Sarà così davvero? Viene spesso il dubbio che non accada. Cioè che chi non giudica venga giudicato lo stesso e chi perdona non riceva altrettanto perdono. Da Dio forse sì, ma non certo dagli uomini. Ci vuole dunque fede. Non è di immediata evidenza. Il circolo virtuoso del date e vi sarà dato deve essere messo in moto da noi per primi, altrimenti non parte. Un prete mi raccontò che i suoi ragazzi gli fecero un giorno una strana richiesta. Installare delle telecamere puntate sul campo da calcio dell’oratorio. Collegandosi da casa, ognuno avrebbe potuto vedere se qualcuno stesse giocando e se dunque valesse la pena di uscire a raggiungere i compagni. Così facendo non verrete mai, aveva risposto, perché tutti vedrete sempre il campo vuoto. A meno che qualcuno esca di casa per primo, incurante delle immagini, speranzoso e certo di essere ricambiato e raggiunto. Con la misura con la quale misurate, sarà misurato a voi in cambio.

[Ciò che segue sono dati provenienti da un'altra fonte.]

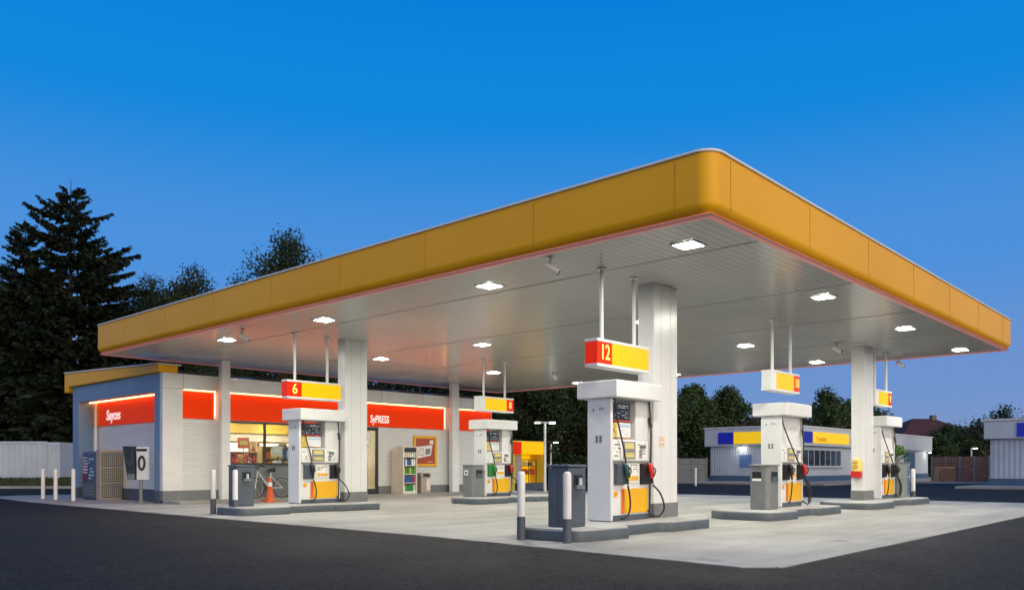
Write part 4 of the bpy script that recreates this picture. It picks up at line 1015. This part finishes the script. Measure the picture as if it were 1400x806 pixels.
def leafy(H, RW, seed, ncl=70, nl=95, ls=.2, base=.28, sparse=False, shape=1.0, shoots=0):
    rng = random.Random(seed); tb = MB(); lb = MB()
    top = Vector((rng.uniform(-.3, .3), rng.uniform(-.3, .3), H * .8)); tp = limb(tb, (0, 0, 0), top, H * .022 + .05, .04, rng, 8, .02)
    tips = []
    for k in range(ncl):
        t = rng.uniform(base, 1.0); a = rng.uniform(0, 2 * pi)
        prof = (sin(pi * min(1, (t - base) / (1 - base) * .86 + .14)) ** .6) * shape
        r = RW * prof * rng.uniform(.2, 1.0) * (1.25 if rng.random() < .15 else 1)
        tips.append((Vector((r * cos(a), r * sin(a), H * t * rng.uniform(.93, 1.03))), t))
    for p, t in tips:
        i = min(int(max(.25, t - .22) * 10 * .8 / .8), 8); st = tp[min(i, len(tp) - 1)].lerp(p, .05)
        pts = limb(tb, st, p, .045 + .01 * H * (1 - t), .012, rng, 4, .07)
        R0 = RW * rng.uniform(.15, .28) + .25
        for j in range(int(nl * 2.5 * rng.uniform(.6, 1.3))):
            if sparse and rng.random() < .5:
                c = pts[rng.randint(2, 4)] + Vector((rng.gauss(0, .15), rng.gauss(0, .15), rng.gauss(0, .15)))
            else:
                v = Vector((rng.gauss(0, 1), rng.gauss(0, 1), rng.gauss(0, .75))); v *= R0 * rng.uniform(.3, 1.0) / max(v.length, .2); c = p + v
            d = Vector((rng.uniform(-1, 1), rng.uniform(-1, 1), rng.uniform(-1, .6))).normalized(); e = d.cross(Vector((rng.uniform(-1, 1), rng.uniform(-1, 1), rng.uniform(-1, 1)))).normalized()
            l = ls * .92 * rng.uniform(.6, 1.3); lb.add([c - d * l * .5, c + e * l * .36, c + d * l * .6, c - e * l * .36], [(0, 1, 2, 3)])
    for k in range(shoots):
        a = rng.uniform(0, 2 * pi); r = RW * rng.uniform(.1, .85); z0 = H * rng.uniform(.55, .8) * (1 - .25 * r / RW); h = H * rng.uniform(.16, .28)
        p0 = Vector((r * cos(a), r * sin(a), z0)); p1 = p0 + Vector((rng.uniform(-.25, .25), rng.uniform(-.25, .25), h)); limb(tb, p0, p1, .04, .01, rng, 4, .04)
        for j in range(int(nl * 1.3)):
            s_ = rng.random() ** .8; w_ = .5 * (1 - s_) + .09; c = p0.lerp(p1, s_) + Vector((rng.gauss(0, w_ * .6), rng.gauss(0, w_ * .6), rng.gauss(0, .1)))
            d = Vector((rng.uniform(-1, 1), rng.uniform(-1, 1), rng.uniform(-.3, 1))).normalized(); e = d.cross(Vector((rng.uniform(-1, 1), rng.uniform(-1, 1), rng.uniform(-1, 1)))).normalized()
            l = ls * .9 * rng.uniform(.6, 1.2); lb.add([c - d * l * .5, c + e * l * .36, c + d * l * .6, c - e * l * .36], [(0, 1, 2, 3)])
    return tb, lb
def plant_tree(name, builder, m, px, d, label, rz=0.0, group='trees behind the station', z=0):
    tb, lb = builder; x, y = far(px, d); o = empty(name, (x, y, z), label, 'tree', group, rz=rz)
    tb.build('trunk', M['bark'], o); lb.build('crown', m, o); return o
def H_(py, d): return hz(py, d)
sp = plant_tree('spruce_tree', spruce(H_(243, 57), 7.6, 21, 1.35), M['spruce'], 96, 57, 'tall dark spruce with a bare leader, highest tree at the left')
plant_tree('spruce_tree', spruce(H_(298, 60), 5.6, 22, 1.2), M['spruce'], 34, 60, 'dark spruce at the left edge, second highest')
copy_tree(sp, (*far(-60, 62), 0), 'broad dark spruce partly outside the left edge', rz=1.9, scale=(1, 1, .8))
copy_tree(sp, (*far(168, 62), 0), 'dark spruce right behind the shop left end, lower than the tall one', rz=3.3, scale=(.85, .85, .63))
la = plant_tree('leafy_tree', leafy(H_(380, 62), 4.8, 31, 125, 120, .2, .12, shoots=20), M['leaf_a'], 262, 62, 'leafy tree showing over the left end of the canopy')
plant_tree('leafy_tree', leafy(H_(326, 64), 5.2, 32, 130, 125, .2, .2, shoots=24), M['leaf_a'], 388, 64, 'tallest round leafy tree showing above the canopy fascia')
copy_tree(la, (*far(205, 63), 0), 'leafy tree between the spruces and the shop roof', rz=1.2, scale=(.95, .95, .97))
copy_tree(la, (*far(330, 70), 0), 'leafy tree hidden mostly behind the canopy left half', rz=2.2, scale=(1.2, 1.2, .98))
copy_tree(la, (*far(480, 66), 0), 'leafy tree seen in the gap above the middle of the shop', rz=4.2, scale=(1.3, 1.3, .7))
copy_tree(la, (*far(590, 66), 0), 'leafy tree seen in the gap above the right of the shop', rz=5.2, scale=(1.2, 1.2, .7))
dk = plant_tree('leafy_tree', leafy(H_(470, 56), 3.6, 33, 110, 120, .24, .05), M['leaf_a'], 705, 56, 'dense dark tree behind the lit yellow kiosk')
copy_tree(dk, (*far(765, 60), 0), 'dense dark tree right of the two headed lamp post', rz=1.5, scale=(1.05, 1.05, 1.1))
copy_tree(dk, (*far(815, 66), 0), 'dense dark tree mostly hidden behind pump 12', rz=2.6, scale=(1.1, 1.1, 1.05))
copy_tree(dk, (*far(655, 62), 0), 'dense dark tree behind the right end of the shop', rz=3.4, scale=(1.1, 1.1, 1.1))
copy_tree(dk, (*far(735, 74), 0), 'farther dense dark tree between the lamp posts', rz=4.4, scale=(1.4, 1.4, 1.2))
copy_tree(dk, (*far(40, 66), 0.3), 'dense dark bush tree low behind the white container', rz=.4, scale=(1.6, 1.6, .75))
copy_tree(dk, (*far(110, 60), 0.3), 'dense dark bush tree beside the shop left corner', rz=5.4, scale=(1.1, 1.1, .85))
copy_tree(dk, (*far(-20, 68), 0.3), 'dense dark bush tree at the lower left edge', rz=2.4, scale=(1.6, 1.6, .9))
ba = plant_tree('leafy_tree', leafy(H_(535, 72), 2.7, 34, 60, 80, .24, .12, shoots=34), M['leaf_b'], 998, 72, 'green tree with pointed shoots left of the middle right sign')
copy_tree(ba, (*far(945, 70), 0), 'green tree touching the column of pump 12', rz=1.4, scale=(1.1, 1.1, 1.0))
copy_tree(ba, (*far(968, 78), 0), 'farther green tree between two others behind the white building left end', rz=2.4, scale=(1.2, 1.2, .92))
copy_tree(ba, (*far(895, 66), 0), 'dark green tree hidden behind the column of pump 12', rz=3.1, scale=(1.1, 1.1, .95))
bb = plant_tree('leafy_tree', leafy(H_(540, 80), 3.3, 35, 75, 90, .25, .12, shoots=26), M['leaf_b'], 1130, 80, 'broad green tree behind the yellow sign of the white building')
copy_tree(bb, (*far(1178, 84), 0), 'green tree behind the far right column', rz=2.1, scale=(1, 1, .98))
copy_tree(bb, (*far(1296, 92), 0), 'low dark tree between the red roofed houses', rz=.7, scale=(.8, .8, .68))
copy_tree(bb, (*far(1322, 84), 0), 'low dark bush tree above the brown fence', rz=3.7, scale=(.9, .9, .6))
copy_tree(bb, (*far(1278, 80), 0), 'low dark bush tree by the right end of the white building', rz=4.7, scale=(.7, .7, .52))
plant_tree('leafy_tree', leafy(H_(560, 66), 3.2, 36, 26, 42, .22, .3, True, shoots=26), M['leaf_a'], 1375, 66, 'sparse feathery tree above the ribbed shed at the right edge')

# ------------------------------------------------------------------ sky, sun, camera
w = bpy.data.worlds.new('World'); sc.world = w; w.use_nodes = True
nt = w.node_tree; N = nt.nodes; L = nt.links; bg = N['Background']
SUN_EL = 4.0; SUN_AZ = -100.0      # direction of the afterglow, degrees from +X towards +Y (behind and right of the camera)
sky = N.new('ShaderNodeTexSky'); sky.sky_type = 'NISHITA'; sky.sun_disc = False
sky.sun_elevation = R(SUN_EL); sky.sun_rotation = R(90 - SUN_AZ); sky.altitude = 100; sky.ozone_density = 4.0; sky.dust_density = .4
tc = N.new('ShaderNodeTexCoord'); sx = N.new('ShaderNodeSeparateXYZ'); L.new(tc.outputs['Generated'], sx.inputs[0])
rp = N.new('ShaderNodeValToRGB'); L.new(sx.outputs[2], rp.inputs[0])
cr = rp.color_ramp; cr.interpolation = 'EASE'
stops = [(0.0, (.225, .31, .53)), (.10, (.15, .285, .61)), (.24, (.07, .275, .70)), (.40, (.004, .235, .70)), (.54, (.0, .20, .68)), (1.0, (.0, .13, .5))]
cr.elements[0].position = stops[0][0]; cr.elements[0].color = (*stops[0][1], 1)
cr.elements[1].position = 1.0; cr.elements[1].color = (*stops[-1][1], 1)
for p, c in stops[1:-1]:
    e = cr.elements.new(p); e.color = (*c, 1)
sk = N.new('ShaderNodeVectorMath'); sk.operation = 'SCALE'; L.new(sky.outputs[0], sk.inputs[0]); sk.inputs['Scale'].default_value = .008
ad = N.new('ShaderNodeVectorMath'); ad.operation = 'ADD'; L.new(rp.outputs[0], ad.inputs[0]); L.new(sk.outputs[0], ad.inputs[1])
dt = N.new('ShaderNodeVectorMath'); dt.operation = 'DOT_PRODUCT'; L.new(tc.outputs['Generated'], dt.inputs[0]); dt.inputs[1].default_value = (cos(R(-114)), sin(R(-114)), .12)
mr = N.new('ShaderNodeMapRange'); mr.interpolation_type = 'SMOOTHSTEP'; mr.inputs[1].default_value = .05; mr.inputs[2].default_value = 1.0; L.new(dt.outputs['Value'], mr.inputs[0])
gl = N.new('ShaderNodeMix'); gl.data_type = 'RGBA'; L.new(mr.outputs[0], gl.inputs[0]); L.new(ad.outputs[0], gl.inputs[6]); gl.inputs[7].default_value = (1.2, 1.0, .84, 1)
L.new(gl.outputs[2], bg.inputs[0]); bg.inputs[1].default_value = 1.0
sl = bpy.data.lights.new('afterglow_sun', 'SUN'); sl.energy = 1.5; sl.angle = R(45); sl.color = (1, .86, .68)
so = bpy.data.objects.new('afterglow_sun', sl); COL.objects.link(so)
el = R(12); az = R(SUN_AZ); dirv = Vector((cos(az) * cos(el), sin(az) * cos(el), sin(el)))
so.rotation_euler = (-dirv).to_track_quat('-Z', 'Y').to_euler(); so.location = (0, -20, 30)

cam = bpy.data.cameras.new('camera'); co = bpy.data.objects.new('camera', cam); COL.objects.link(co)
co.location = (0, 0, 1.15); co.rotation_euler = (pi / 2, 0, YAW - pi / 2)
cam.sensor_width = 36; cam.lens = 36 * 1123 / 1400; cam.shift_y = 234 / 1400; cam.clip_end = 1500; cam.clip_start = .1
sc.camera = co
sc.view_settings.view_transform = 'Standard'; sc.view_settings.look = 'None'; sc.view_settings.exposure = 0; sc.view_settings.gamma = 1
try: sc.view_settings.use_curve_mapping = False
except Exception: pass
sc.cycles.use_denoising = True
sc.cycles.sample_clamp_indirect = 6
sc.cycles.max_bounces = 8; sc.cycles.diffuse_bounces = 4; sc.cycles.glossy_bounces = 3; sc.cycles.transparent_max_bounces = 8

Lc 6,36-38 Gesù disse ai suoi discepoli: «Siate misericordiosi, come il Padre vostro è misericordioso. Non giudicate e non sarete giudicati; non condannate e non sarete condannati; perdonate e sarete perdonati. Date e vi sarà dato: una misura buona, pigiata, colma e traboccante vi sarà versata nel grembo, perché con la misura con la quale misurate, sarà misurato a voi in cambio».